Thursday, August 27, 2009

Toilet story

WARNING! GROSS CONTENT! DO NOT CONTINUE READING IF YOU HAVE A WEAK STOMACH OR ARE CURRENTLY EATING LUNCH!
I just had to share this toilet story. But before I do, I just want it to be known that I am no priss when it comes to public toilets. Since my first post wondering what those strange hoses were beside the Malaysian toilets, I have come a long way and I like to think that I can squat with the best of them. Over the last six months I have made use of many wild and wonderful public loos. In Cambodia I went to one out the back of a makeshift restaurant in front of a temple where I had to chase three monkeys out before I could go. In Taiwan I went to one in the bush somewhere where there was a stray dog in the stall eating the used toilet paper. I've laughed at English tourists who've taken one look at a squat loo in a 7/11 in Thailand and scarpered saying they "didn't know how to use it" (come on, it even had toilet paper!). I've been to loos that you flush with a bucket, loos you flush by turning a handle, and loos that don't flush at all. I've been to loos where the stench was so wretched that you could smell them out from 100 metres away. I've even been to loos where the stalls have no doors. All the time, my motto has been "It's better than nothing!" (it's my worst fear to be caught busting without a public loo in sight).
It happened like this. We were at the train station (why do these stories always have something to do with the train) waiting for our train (due to our extreme stinginess it didn't take long until we were back on a standing hard seat ticket despite our hideous first experience). I thought I should probably go to the loo before getting on the train because I probably wouldn't be able to budge once we got on.
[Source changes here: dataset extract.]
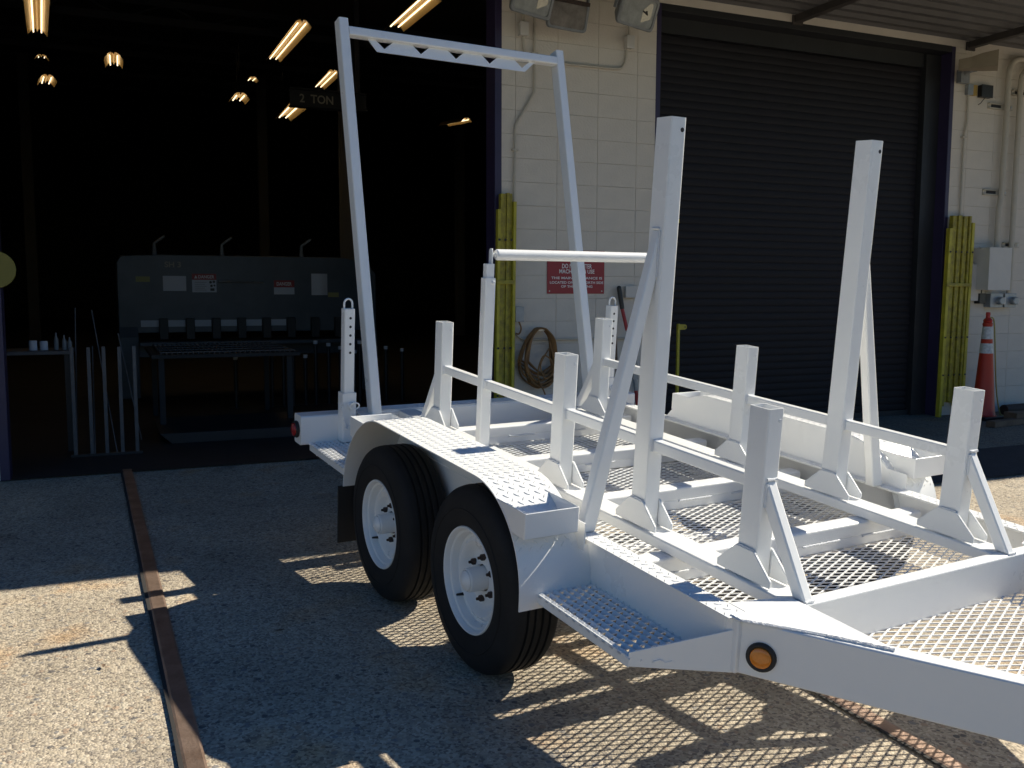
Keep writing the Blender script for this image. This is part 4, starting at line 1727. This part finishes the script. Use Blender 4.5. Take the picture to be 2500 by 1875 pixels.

I went around the corner to the public loo in the train station. There were heaps of women in there lining up for the loo. It was really dark in there and the stench was terrible. Still, when you've gotta go....

I could see that some of the stall doors were open. "Why isn't anyone using those loos?" I wondered. I looked closer. Then I realised that there were people using them, they just weren't bothering to shut the doors! They didn't seem to mind that the 6 deep crowd outside could see them doing their business. There were people literally 1 metre away looking right at them.

The girl using the loo right in front of me finished doing her business and stood up to zip up her pants. This is where the really weird thing happened. The lady who was next in line for that loo didn't even wait for her to finish her to get out of the stall! She went to stand behind her in the loo stall while the first lady's feet were still on the footpads and she was still zipping up her fly! Talk about pushy!

When the first lady was elbowed out of the stall the line moved closer. I peered through the gloom between the legs of the second lady who was now squatting on the toilet. What was that in the toilet bowl? Eeeeeeeeeew! I could see that the whole bowl was filled with Number 2s! It was nearly coming over the top of the bowl onto the foot pads. Obviously everyone was in two much of a hurry to bother with the flush!

This was just too much for me. After all, I guessed I wasn't THAT busting. Maybe the train wouldn't be that full this time.

I went back to my place in the line waiting for the train.